Thailand AFC U23 Championships

Five Things We Learned From Thailand’s 2-1 Defeat to Australia

Obb Deewajin

Football Tribe Thailand


After a promising start that saw them take an early lead, Thailand’s U23 side were undone in the second half of their critical group stage match against Australia. With the final game against Iraq now set to be an all-important fixture for the War Elephants, it’s worth taking a look back at what went wrong for them in this match:

Left-heavy War Elephants 

For the second game running, Thailand’s opener came from the left and the host completely dominated that flank throughout the entire first half. 

58% of Thailand’s attacking play originated from the left, which may not be a surprise to many considering talents such as Suphanat Mueanta and Supachok Sarachat are so natural cutting inside from said position. However, much of this is also down to Sorawit Panthong’s individual trait. 

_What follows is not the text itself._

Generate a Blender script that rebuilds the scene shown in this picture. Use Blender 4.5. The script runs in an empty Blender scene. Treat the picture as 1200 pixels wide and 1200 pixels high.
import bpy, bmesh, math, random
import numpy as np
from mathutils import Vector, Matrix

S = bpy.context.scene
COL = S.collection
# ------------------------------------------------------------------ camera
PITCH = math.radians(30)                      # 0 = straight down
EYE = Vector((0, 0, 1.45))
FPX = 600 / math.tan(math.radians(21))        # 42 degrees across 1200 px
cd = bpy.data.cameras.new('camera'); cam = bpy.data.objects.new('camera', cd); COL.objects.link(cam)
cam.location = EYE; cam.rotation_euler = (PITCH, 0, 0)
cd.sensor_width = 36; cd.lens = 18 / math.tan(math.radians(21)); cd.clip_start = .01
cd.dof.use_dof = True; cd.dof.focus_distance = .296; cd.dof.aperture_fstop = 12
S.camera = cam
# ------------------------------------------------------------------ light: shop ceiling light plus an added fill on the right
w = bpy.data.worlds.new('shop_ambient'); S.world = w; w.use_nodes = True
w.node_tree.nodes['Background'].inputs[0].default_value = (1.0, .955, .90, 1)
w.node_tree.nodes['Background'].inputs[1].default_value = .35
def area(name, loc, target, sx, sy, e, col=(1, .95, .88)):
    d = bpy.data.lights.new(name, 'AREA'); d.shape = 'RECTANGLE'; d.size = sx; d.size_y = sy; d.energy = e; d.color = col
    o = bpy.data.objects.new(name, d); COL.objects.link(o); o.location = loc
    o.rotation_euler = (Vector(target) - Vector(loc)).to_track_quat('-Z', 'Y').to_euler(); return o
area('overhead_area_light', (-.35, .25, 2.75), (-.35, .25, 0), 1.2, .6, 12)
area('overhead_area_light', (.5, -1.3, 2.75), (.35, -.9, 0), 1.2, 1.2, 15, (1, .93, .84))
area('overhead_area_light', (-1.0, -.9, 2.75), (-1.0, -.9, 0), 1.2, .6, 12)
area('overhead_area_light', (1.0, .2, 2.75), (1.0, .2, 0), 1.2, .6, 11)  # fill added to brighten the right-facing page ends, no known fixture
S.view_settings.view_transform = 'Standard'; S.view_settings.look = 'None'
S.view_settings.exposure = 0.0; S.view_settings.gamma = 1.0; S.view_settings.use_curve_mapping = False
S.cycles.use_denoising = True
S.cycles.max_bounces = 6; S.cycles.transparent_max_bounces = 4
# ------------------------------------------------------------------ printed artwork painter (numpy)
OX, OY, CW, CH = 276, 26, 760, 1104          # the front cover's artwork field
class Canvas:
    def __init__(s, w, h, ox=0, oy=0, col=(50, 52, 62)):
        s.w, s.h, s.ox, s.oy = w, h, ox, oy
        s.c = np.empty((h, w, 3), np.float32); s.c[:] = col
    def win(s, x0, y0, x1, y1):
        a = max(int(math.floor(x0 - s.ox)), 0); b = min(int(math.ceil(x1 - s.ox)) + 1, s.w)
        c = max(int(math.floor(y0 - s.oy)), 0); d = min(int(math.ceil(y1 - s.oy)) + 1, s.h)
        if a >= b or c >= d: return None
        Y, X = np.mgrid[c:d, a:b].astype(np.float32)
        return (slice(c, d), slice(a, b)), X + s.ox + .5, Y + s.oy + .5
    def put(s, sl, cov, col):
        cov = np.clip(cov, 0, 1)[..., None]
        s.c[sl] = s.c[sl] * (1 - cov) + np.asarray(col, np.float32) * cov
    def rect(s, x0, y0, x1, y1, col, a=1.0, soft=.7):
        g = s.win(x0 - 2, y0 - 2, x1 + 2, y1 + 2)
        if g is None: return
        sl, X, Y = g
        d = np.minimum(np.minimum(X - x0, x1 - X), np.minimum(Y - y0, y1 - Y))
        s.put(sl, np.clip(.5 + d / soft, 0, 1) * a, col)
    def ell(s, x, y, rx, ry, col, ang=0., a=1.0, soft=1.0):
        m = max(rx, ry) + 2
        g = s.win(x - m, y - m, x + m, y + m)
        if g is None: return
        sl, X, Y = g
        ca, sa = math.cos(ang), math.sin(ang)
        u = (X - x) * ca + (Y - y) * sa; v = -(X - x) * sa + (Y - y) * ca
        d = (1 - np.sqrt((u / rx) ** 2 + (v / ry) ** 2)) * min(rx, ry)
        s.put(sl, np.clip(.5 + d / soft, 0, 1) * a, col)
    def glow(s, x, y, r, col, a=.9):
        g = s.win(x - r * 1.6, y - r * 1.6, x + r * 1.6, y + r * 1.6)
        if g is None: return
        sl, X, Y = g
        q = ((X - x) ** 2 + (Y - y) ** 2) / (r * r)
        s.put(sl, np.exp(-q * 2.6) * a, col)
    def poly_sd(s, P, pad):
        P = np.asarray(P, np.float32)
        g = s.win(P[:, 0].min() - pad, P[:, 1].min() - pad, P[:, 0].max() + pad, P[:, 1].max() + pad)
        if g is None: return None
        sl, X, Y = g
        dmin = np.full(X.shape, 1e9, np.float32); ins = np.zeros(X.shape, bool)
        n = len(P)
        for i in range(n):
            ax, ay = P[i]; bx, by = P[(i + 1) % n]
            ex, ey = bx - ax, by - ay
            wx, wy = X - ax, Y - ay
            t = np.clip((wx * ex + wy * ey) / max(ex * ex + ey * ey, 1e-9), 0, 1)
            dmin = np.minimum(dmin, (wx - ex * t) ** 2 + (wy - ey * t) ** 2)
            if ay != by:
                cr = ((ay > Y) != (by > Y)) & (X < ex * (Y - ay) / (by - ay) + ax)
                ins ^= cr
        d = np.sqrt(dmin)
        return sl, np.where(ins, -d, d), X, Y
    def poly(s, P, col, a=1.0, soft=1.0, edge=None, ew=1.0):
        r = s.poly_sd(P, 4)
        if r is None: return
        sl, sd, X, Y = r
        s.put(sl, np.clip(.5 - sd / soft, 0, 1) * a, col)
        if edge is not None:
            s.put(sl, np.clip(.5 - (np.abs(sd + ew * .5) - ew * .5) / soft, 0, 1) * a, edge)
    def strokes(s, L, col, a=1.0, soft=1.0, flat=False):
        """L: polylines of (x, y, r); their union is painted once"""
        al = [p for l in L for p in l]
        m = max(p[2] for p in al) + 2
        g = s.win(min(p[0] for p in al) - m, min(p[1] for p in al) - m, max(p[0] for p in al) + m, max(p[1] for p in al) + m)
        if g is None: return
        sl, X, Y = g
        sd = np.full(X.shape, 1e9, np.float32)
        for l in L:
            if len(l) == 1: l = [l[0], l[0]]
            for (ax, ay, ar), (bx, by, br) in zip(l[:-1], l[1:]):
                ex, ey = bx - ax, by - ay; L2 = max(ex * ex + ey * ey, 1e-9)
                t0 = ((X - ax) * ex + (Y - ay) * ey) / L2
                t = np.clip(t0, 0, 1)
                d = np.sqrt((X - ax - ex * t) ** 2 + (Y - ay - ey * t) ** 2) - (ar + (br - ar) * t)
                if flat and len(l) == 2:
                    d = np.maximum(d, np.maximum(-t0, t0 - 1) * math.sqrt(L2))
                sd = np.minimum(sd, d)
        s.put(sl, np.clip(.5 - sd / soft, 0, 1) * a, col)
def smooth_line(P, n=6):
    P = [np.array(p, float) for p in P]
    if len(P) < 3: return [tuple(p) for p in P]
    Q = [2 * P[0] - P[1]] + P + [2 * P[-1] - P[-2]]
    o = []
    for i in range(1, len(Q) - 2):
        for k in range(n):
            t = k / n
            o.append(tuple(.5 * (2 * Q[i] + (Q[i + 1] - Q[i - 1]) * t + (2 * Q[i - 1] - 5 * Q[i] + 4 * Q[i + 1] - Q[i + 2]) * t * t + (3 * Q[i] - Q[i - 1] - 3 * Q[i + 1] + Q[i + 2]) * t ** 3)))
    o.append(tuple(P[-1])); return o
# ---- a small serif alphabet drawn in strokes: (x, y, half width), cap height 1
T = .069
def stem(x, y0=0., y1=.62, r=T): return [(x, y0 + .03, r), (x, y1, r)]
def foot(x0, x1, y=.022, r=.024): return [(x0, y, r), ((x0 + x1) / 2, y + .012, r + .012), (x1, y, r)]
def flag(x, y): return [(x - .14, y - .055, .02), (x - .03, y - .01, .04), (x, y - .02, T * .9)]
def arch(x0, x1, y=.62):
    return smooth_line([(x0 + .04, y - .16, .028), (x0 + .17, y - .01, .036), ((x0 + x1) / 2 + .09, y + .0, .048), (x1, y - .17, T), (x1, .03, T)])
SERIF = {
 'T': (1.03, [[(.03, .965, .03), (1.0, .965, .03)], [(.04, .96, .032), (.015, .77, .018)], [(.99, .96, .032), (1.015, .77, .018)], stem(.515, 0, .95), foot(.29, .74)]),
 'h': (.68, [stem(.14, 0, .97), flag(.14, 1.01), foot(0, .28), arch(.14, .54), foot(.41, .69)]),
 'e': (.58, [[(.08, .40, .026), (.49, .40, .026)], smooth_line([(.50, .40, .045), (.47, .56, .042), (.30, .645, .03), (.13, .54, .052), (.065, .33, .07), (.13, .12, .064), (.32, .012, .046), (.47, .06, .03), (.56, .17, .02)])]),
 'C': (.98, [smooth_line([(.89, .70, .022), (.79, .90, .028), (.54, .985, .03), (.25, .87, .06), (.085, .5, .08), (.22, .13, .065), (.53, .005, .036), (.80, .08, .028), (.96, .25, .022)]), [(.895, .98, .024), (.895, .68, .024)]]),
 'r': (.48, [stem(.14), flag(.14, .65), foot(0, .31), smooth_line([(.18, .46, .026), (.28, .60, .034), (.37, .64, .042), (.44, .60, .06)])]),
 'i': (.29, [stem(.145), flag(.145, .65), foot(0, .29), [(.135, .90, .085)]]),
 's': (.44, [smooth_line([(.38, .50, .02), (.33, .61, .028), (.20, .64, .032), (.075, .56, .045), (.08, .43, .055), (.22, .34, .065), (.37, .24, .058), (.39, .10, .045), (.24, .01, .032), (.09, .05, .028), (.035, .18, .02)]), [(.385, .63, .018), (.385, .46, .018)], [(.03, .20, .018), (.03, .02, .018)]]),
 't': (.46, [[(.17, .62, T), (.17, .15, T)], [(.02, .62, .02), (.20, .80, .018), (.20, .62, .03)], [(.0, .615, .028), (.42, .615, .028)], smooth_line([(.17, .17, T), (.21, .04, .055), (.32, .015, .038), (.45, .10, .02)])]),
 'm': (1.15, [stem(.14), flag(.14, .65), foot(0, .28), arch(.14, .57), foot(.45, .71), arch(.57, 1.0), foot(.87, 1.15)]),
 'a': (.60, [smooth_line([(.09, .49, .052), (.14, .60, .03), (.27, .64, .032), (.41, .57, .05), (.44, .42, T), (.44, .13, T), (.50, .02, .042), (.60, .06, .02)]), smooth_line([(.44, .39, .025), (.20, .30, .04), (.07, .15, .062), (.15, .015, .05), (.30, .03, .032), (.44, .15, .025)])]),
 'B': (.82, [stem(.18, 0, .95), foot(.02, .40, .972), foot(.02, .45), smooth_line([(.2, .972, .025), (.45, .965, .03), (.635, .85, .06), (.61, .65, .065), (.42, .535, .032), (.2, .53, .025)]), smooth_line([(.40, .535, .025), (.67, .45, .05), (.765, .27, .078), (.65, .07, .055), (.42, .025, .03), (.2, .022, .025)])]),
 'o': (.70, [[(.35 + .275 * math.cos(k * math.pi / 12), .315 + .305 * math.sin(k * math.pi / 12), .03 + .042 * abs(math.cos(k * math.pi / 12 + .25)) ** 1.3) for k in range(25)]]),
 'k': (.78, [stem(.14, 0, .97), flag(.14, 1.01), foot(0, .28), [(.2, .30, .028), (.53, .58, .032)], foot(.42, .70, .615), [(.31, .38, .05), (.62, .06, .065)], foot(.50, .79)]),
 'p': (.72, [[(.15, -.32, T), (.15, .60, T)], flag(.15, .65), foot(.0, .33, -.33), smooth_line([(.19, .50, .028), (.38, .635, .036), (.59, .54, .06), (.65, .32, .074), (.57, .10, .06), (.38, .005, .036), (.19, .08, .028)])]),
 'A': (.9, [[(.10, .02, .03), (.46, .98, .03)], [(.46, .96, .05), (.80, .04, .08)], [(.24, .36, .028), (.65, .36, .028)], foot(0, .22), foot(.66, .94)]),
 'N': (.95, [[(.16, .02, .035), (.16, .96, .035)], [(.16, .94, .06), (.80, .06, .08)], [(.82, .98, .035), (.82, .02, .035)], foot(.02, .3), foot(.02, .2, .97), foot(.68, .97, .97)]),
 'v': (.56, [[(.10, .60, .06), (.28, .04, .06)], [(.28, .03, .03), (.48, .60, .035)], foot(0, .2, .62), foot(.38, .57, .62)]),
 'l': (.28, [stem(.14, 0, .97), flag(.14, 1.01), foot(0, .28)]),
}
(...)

The Muangthong United youngster has been a revelation at central midfield for the U23s, stitching the whole team together with his composure and willingness to get on the ball, but Sorawit’s preference to drift on to his stronger left-foot meant he somewhat under-utilized the other half of the pitch, consequently making the Thais attack one-dimensional at times.

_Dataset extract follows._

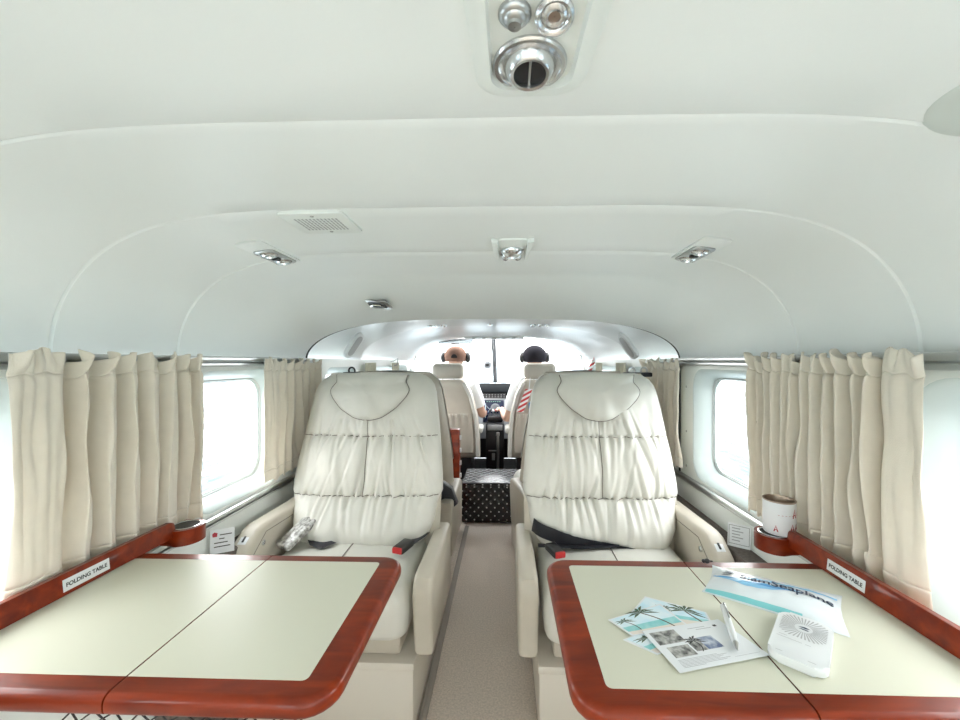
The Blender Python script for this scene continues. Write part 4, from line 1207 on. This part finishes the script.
def person(x, hx, label, inner_sh, inner_el, inner_ha, outer_sh, outer_el, outer_ha, capkind):
    t = thing('person', (x, 3.815, .40), label, 'person', 'pilots')
    P = Vector((x, 3.815, .46))
    V = [P, (x, 3.805, .58), (x, 3.790, .72), (x, 3.775, .84), (hx, 3.780, .94), (hx, 3.790, 1.02), (hx, 3.800, 1.10), (hx, 3.800, 1.17)]
    Rr = [(.15, .12), (.14, .11), (.155, .115), (.15, .10), (.060, .060), (.058, .058), (.082, .092), (.075, .088)]
    Ed = [(0, 1), (1, 2), (2, 3), (3, 4), (4, 5), (5, 6), (6, 7)]
    def chain(start, pts, rs):
        k_ = start
        for p, r_ in zip(pts, rs):
            V.append(p); Rr.append(r_); Ed.append((k_, len(V) - 1)); k_ = len(V) - 1
        return k_
    for sh, el, ha in ((inner_sh, inner_el, inner_ha), (outer_sh, outer_el, outer_ha)):
        sh, el, ha = Vector(sh), Vector(el), Vector(ha)
        dirn = (ha - el).normalized()
        chain(3, [sh, (sh + el) / 2, el, (el * .6 + ha * .4), ha - dirn * .02, ha + dirn * .05], [.058, .050, .042, .040, .026, (.034, .022)])
    for s_ in (-1, 1):
        chain(0, [(x + s_ * .10, 3.895, .45), (x + s_ * .12, 4.06, .46), (x + s_ * .13, 4.20, .42), (x + s_ * .12, 4.26, .22), (x + s_ * .12, 4.29, .07), (x + s_ * .12, 4.40, .045)], [.085, .075, .062, .052, .038, .035])
    body = skin_mesh(V, Ed, Rr, 'body', M['skin'], t)
    # fingers, ears, nose join the body mesh
    mb = MB()
    for sh, el, ha in ((inner_sh, inner_el, inner_ha), (outer_sh, outer_el, outer_ha)):
        el, ha = Vector(el), Vector(ha); dn = (ha - el).normalized(); sd_ = dn.cross(Vector((0, 0, 1))).normalized(); up_ = sd_.cross(dn)
        for i, L in enumerate((.062, .072, .068, .052)):
            b0 = ha + dn * .055 + sd_ * (-.030 + .020 * i)
            mb.tube([b0 - dn * .015, b0 + dn * L * .4 - up_ * .004, b0 + dn * L * .75 - up_ * .022, b0 + dn * L * .80 - up_ * .045], [.0095, .0092, .0085, .0070], 8)
        b0 = ha + dn * .015 - sd_ * .030
        mb.tube([b0, b0 - sd_ * .018 + dn * .022 - up_ * .008, b0 - sd_ * .012 + dn * .050 - up_ * .024], [.011, .010, .0075], 8)
    mb.ell((hx, 3.897, 1.115), (.012, .018, .022), 10, 8)
    for s_ in (-1, 1): mb.ell((hx + s_ * .082, 3.800, 1.12), (.010, .022, .032), 10, 8); mb.ell((hx + s_ * .032, 3.883, 1.145), (.013, .008, .008), 10, 8)
    mb.ell((hx, 3.890, 1.073), (.024, .008, .007), 10, 6)
    tmp = mb.build('tmp', M['skin'], t)
    bm_ = bmesh.new(); bm_.from_mesh(body.data); bm_.from_mesh(tmp.data); bm_.to_mesh(body.data); bm_.free()
    bpy.data.objects.remove(tmp)
    body.data.polygons.foreach_set('use_smooth', [True] * len(body.data.polygons))
    # shirt with short sleeves
    V2 = [(x, 3.815, .44), (x, 3.805, .58), (x, 3.790, .72), (x, 3.775, .845), (hx, 3.780, .915)]; R2 = [(.165, .135), (.158, .125), (.176, .130), (.185, .128), (.080, .075)]; E2 = [(0, 1), (1, 2), (2, 3), (3, 4)]
    for sh, el in ((inner_sh, inner_el), (outer_sh, outer_el)):
        sh, el = Vector(sh), Vector(el); k_ = 3
        for p, r_ in ((sh, .088), (sh * .5 + el * .5, .072), (sh * .18 + el * .82, .066)):
            V2.append(p); R2.append(r_); E2.append((k_, len(V2) - 1)); k_ = len(V2) - 1
    skin_mesh(V2, E2, R2, 'shirt', M['shirt'], t)
    V3 = [(x, 3.825, .44)]; R3 = [(.165, .125)]; E3 = []
    for s_ in (-1, 1):
        k_ = 0
        for p, r_ in (((x + s_ * .10, 3.895, .45), .098), ((x + s_ * .12, 4.06, .46), .087), ((x + s_ * .13, 4.20, .42), .074), ((x + s_ * .12, 4.26, .22), .064), ((x + s_ * .12, 4.29, .09), .055)):
            V3.append(p); R3.append(r_); E3.append((k_, len(V3) - 1)); k_ = len(V3) - 1
    skin_mesh(V3, E3, R3, 'trousers', M['trousers'], t)
    hc = Vector((hx, 3.800, 1.135))
    # hair low on the head and a cap over it
    mb = MB(); rings = []
    for j in range(9):
        ph = R(-25 + 115 * j / 8); cr = max(math.cos(ph), .01)
        rings.append([hc + Vector((.096 * cr * math.cos(2 * PI * k_ / 28), -.004 + .108 * cr * math.sin(2 * PI * k_ / 28) - (.012 if math.sin(2 * PI * k_ / 28) > .5 and ph < .3 else 0), .088 * math.sin(ph))) for k_ in range(28)])
    mb.loft(rings, True, True); mb.build('hair', M['hair'], t, angle=80)
    mb = MB(); rings = []
    cm = M['cap'] if capkind == 'tan' else M['capdark']
    sc_ = (1.06, 1.05, 1.14) if capkind == 'tan' else (1.14, 1.12, 1.20)
    for j in range(10):
        ph = R((-30 if capkind == 'tan' else -34) + (120 if capkind == 'tan' else 124) * j / 9); cr = max(math.cos(ph), .01)
        rings.append([hc + Vector((.100 * sc_[0] * cr * math.cos(2 * PI * k_ / 36), -.002 + .112 * sc_[1] * cr * math.sin(2 * PI * k_ / 36), .086 * sc_[2] * math.sin(ph))) for k_ in range(36)])
    mb.loft(rings, True, False); mb.add(rings[-1], [tuple(range(36))])
    cp = mb.build('cap', cm, t, angle=80, solid=.004)
    mb = MB()
    def brim(u, v):
        a = R(30 + 120 * u); r_ = .108 + .065 * v * math.sin(R(180 * u)) ** .5
        return hc + Vector((r_ * math.cos(a), r_ * math.sin(a) + .004, .008 - .018 * v))
    mb.grid(brim, 20, 5); mb.build('brim', cm, cp, solid=.004)
    if capkind == 'tan':
        mb = MB(); mb.prism([(-.030, 0), (.030, 0)] + [(.030 * math.cos(R(180 * i / 12)), .036 * math.sin(R(180 * i / 12))) for i in range(1, 12)], Matrix(((1, 0, 0, hc.x), (0, .10, -1, hc.y - .113), (0, 1, 0, hc.z - .018), (0, 0, 0, 1))), .012, .001)
        mb.build('strap_opening', M['hair'], cp)
    # headset
    mb = MB()
    arc_ = [hc + Vector((.121 * math.sin(R(a)), -.01, .02 + .098 * math.cos(R(a)))) for a in range(-95, 96, 10)]
    mb.tube(arc_, .006, 8); hs = mb.build('headset', M['black'] if capkind == 'tan' else M['satin'], t)
    for s_ in (-1, 1):
        mb = MB(); mb.ell(hc + Vector((s_ * .116, -.004, -.012)), (.030, .042, .052), 14, 10); mb.build('ear_cup', M['black'], hs)
    return t
person(-.41, -.405, 'person in white shirt, tan cap and black headset, seen from behind', (-.245, 3.770, .855), (-.150, 3.775, .585), (-.155, 4.02, .58), (-.575, 3.770, .855), (-.640, 3.815, .60), (-.52, 4.08, .62), 'tan')
person(.37, .345, 'person in white shirt and dark cap, hand on the throttle', (.185, 3.770, .855), (.085, 3.72, .545), (.035, 3.98, .60), (.535, 3.770, .855), (.600, 3.815, .60), (.48, 4.08, .62), 'dark')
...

Welcome to the D'Agostino show!

You can take away D'Agostino’s brace and the Perth Glory striker would still have been the best player on the pitch. The Socceroos were behind and under massive pressure but D'Agostino took his chance well. His equalizer disrupted Thailand’s rhythm, setting up a stable half-time talk which allowed the team to come out and storm the second-half.

Formation change sparks Socceroos second-half dominance

It’s safe to say that Graham Arnold was frustrated by his team’s first-half display. And credits to the former-Sydney FC head coach, Australia were a different side after the break, with more urgency and more flair. 

Even so, this is not merely down to a motivational half-time team talk, but also Arnold’s decision to swap to a conventional back-4 when in possession. Initially, Australia started in a 4-5-1 formation built build-up in a 3-5-2 using the back-3 of Thomas Deng, Tass Mourdoukoutas and Dylan Ryan. Right midfielder Jacob Italiano held his position, left-back Gersbach moved forward to left-wing and Reno Piscopo joined D'Agostino upfront. 

However, the players seemed to have issues switching between positions in and out of possession which slowed down their passing tempo. The spacing between each player was also too far apart, not compact enough, hence making it easy for the Thai players to play their way out on the counter-attack with short, quick, passes.

In the second-half, Arnold abandoned the 4-5-1 for the 4-2-3-1 and began their attack with a more conventional back-4. Thomas Deng returned to his right-back role in possession and both fullbacks were instructed to bomb forward. 

The 4-2-3-1 let Piscopo pick up the ball from deeper areas, using the extra yards of space to accelerate his runs against the Thai defense. The formation change also added compactness to the team and Australia were much more efficient at closing-down the opposition when possession is turnover - killing Thailand’s counter-attacks.

Thailand Lack a Midfield Conductor

For all the sparks Sorawit set off since his inclusion in the squad, Thailand still needs a true midfield conductor. Against Australia, Sorawit completed all five of his dribble attempts - the highest success rate of any player on the pitch that night. The 22-year-old was licensed to surge forward thanks to his midfield partner, Kritsada Kaman, playing a more disciplined role. 

This worked perfectly when Thailand was on the front foot and took the lead. However, holding onto a lead, slowing the game down just to speed it up again on the counter, is a completely different art form. And one area Akira Nishino pointed out in his post-match conference. 

“Our performance dropped off in the second half because we lack someone who can dictate the tempo of the game; controlling how we play when we’re in the lead, equal or trailing behind. We reiterate the importance of keeping possession but still made a few mistakes. I believe it’s down to our lack of experience. We need to learn to manage games depending on specific situations.”

Right-back Concern 

While the senior squad is spoiled with top-notch options at right-back, the U23 side is not as fortunate. Meechok Mahasaranukul started against Bahrain and Australia but were constantly beaten in 1-on-1. Going forward, the Suphanburi FC defender offered energy and numbers but couldn’t pick any teammates out with his crosses. He was reluctant to get close and physical against the opposition. 

To be fair to Meechok, he is not a natural right-back, having developed and played for Anurak Srikerd’s (the current Thai assistance head coach) U19 team as a center-back. He was not selected for the SEA Games so it’s quite a surprise to see Meechok as the first-choice right-back here. 

Backup Peerawat Akkratum is more dynamic and presents a more attacking outlet. Even so, it’s the defensive side of things that needs quick fixing and there is little evidence to suggest Peerawat is the answer. Thitavee Aksornsri can fill in at right-back but, he too is new to the squad and normally a centre-back at club level. 

It’ll be interesting how Nishino deals with this issue.